CORREIO BRAZILIENSE - 10/08
Dilma tem que perder para o Brasil ganhar, mudando tudo radicalmente, tarefa que a presidente não fará sob pena de negar totalmente seu primeiro mandato. Esse é o dilema das eleições: mudar ou aprofundar o desastre. Seu governo se diz dos pobres e Marilena Chauí disse, na Convenção do PT, em momento de estupidez, que odiava a classe média. Contudo, o governo de Dilma, na parte tributária, machuca os pobres. Um estudo do professor de direito tributário da UFMG Paulo Adyr, meu ex-aluno do doutorado, prova a afirmação com sobras de mérito.
Reproduzo aqui suas principais conclusões, ao meu sentir, irrespondíveis: A comparação internacional mostra que temos a 12ª maior carga tributária do mundo, atrás apenas da Suécia, da Dinamarca, da França, da Holanda, da Itália, de Israel, da Hungria, do Canadá, da Alemanha, da Polônia e do Reino Unido. E com que países poderíamos nos comparar quanto ao desempenho administrativo? A conclusão é clara: nossa carga tributária, embora não seja a mais alta, é, seguramente, a mais desfavorável do mundo. Ou seja: nenhum país paga tanto por tão pouco.
Cargas elevadas são bem suportadas por países de economia forte. Porém, num país miserável, como o Brasil, tendo em vista nossa capacidade de produzir riquezas, o limite suportável estaria situado em aproximadamente 25%. A tributação que ultrapassa o marco da nossa realidade econômica deságua na informalidade, na ilegalidade, na sonegação e na inibição do crescimento. É precisamente o que está a ocorrer.
Ademais, é gravíssima a ofensa à nossa capacidade contributiva. A grande marca de nosso sistema tributário atual é a regressividade. Num país em que não há renda, a tributação tende a se concentrar sobre o consumo. Nos EUA, 49% da arrecadação é oriunda da renda. No Brasil, 45% da arrecadação incide sobre bens e serviços. Renda e lucros respondem por apenas 19% (e esse patamar somente é atingido porque o Imposto de Renda brasileiro é confiscatório). Intensifica-se, dessa forma, a tributação indireta, que incide pesadamente sobre o pobre.
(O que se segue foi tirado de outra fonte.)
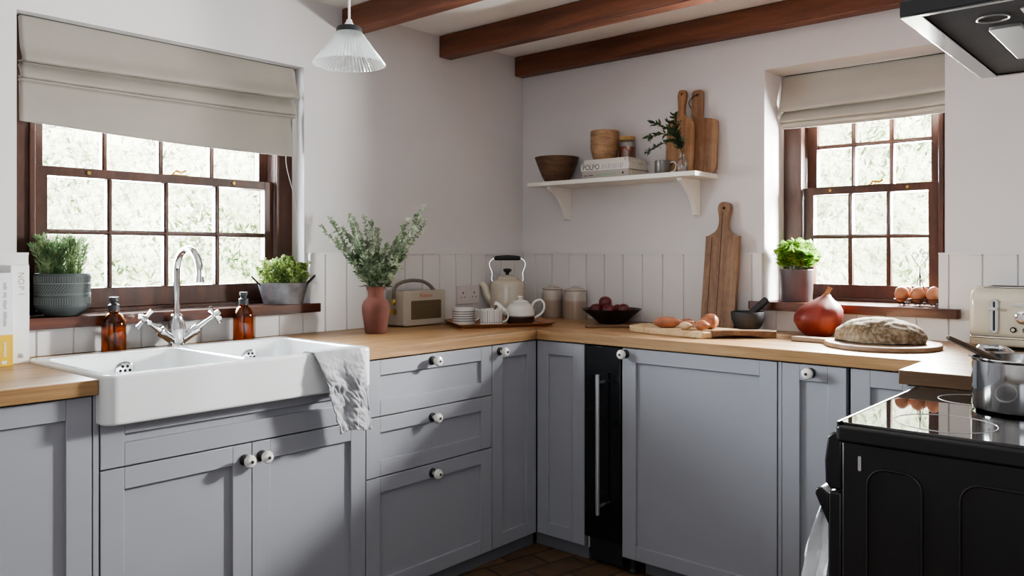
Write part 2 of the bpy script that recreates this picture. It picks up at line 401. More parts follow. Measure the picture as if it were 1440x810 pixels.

A carga tributária suportada pelas famílias brasileiras que ganham até dois salários mínimos chega a 48%. Para as famílias que ganham 30 salários mínimos, a carga cai para 26%. Quanto mais pobre é o contribuinte brasileiro, maior é o impacto da tributação.
Questão gravíssima é a ofensa à capacidade contributiva das pessoas jurídicas o que se dá por diversas formas. Exemplo claro é a adoção da produção como parâmetro de tributação um dos pontos menos inteligentes na organização de nosso sistema. Receita e faturamento, divorciados da lucratividade, não são manifestações de riqueza. As empresas operam com custos de produção diferenciados. Muitas delas estão a exibir faturamento que, embora expressivo, é superado pela despesa, não há capacidade contributiva alguma. A manifestação não é de riqueza, mas de endividamento. Todavia, PIS e Cofins incidem impiedosamente, empurrando a empresa para o precipício.
Outra forma de agressão à capacidade contributiva reside na cobrança do tributo anteriormente ao fato gerador. Nesse sentido, tem havido redução dos prazos de pagamento. O prazo para o IPI, por exemplo, fixado em 120 dias, foi reduzido para 10 dias. O Imposto de Renda é pago muito antes de se saber qual será o lucro efetivo. A contribuição previdenciária é paga no segundo dia do mês, ocasião em que o fato correspondente (despesa com a folha de pagamento) ainda não ocorreu. E com o mecanismo da substituição tributária para frente, com base de cálculo fixada por presunção frequentemente superior ao montante da operação real. A incidência tributária anterior ao fato econômico implica endividamento da empresa para pagamento do tributo (pois o ingresso correspondente não ocorreu), atingindo o capital de giro imprescindível à própria sobrevivência empresarial. Nada mais desastroso.
Subsiste a cumulatividade na tributação sobre o consumo, a despeito de princípio constitucional que a proíbe. A adoção do sistema de créditos físicos, as restrições do crédito de PIS e Cofins no regime não cumulativo, as contínuas restrições de crédito de ICMS, a cumulatividade econômica remanescente na tributação sobre o consumo, agridem frontalmente a neutralidade de mercado. O tributo que deveria ser suportado pelo consumidor final (pois esse é o mecanismo próprio da tributação sobre o consumo) passa a onerar todas as etapas da cadeia de circulação. Tudo estimula a verticalização das empresas exatamente a contramão da modernização empresarial, num mundo que prega a contínua especialização. Com isso, perdemos competitividade e mergulhamos profundamente no nosso próprio atraso.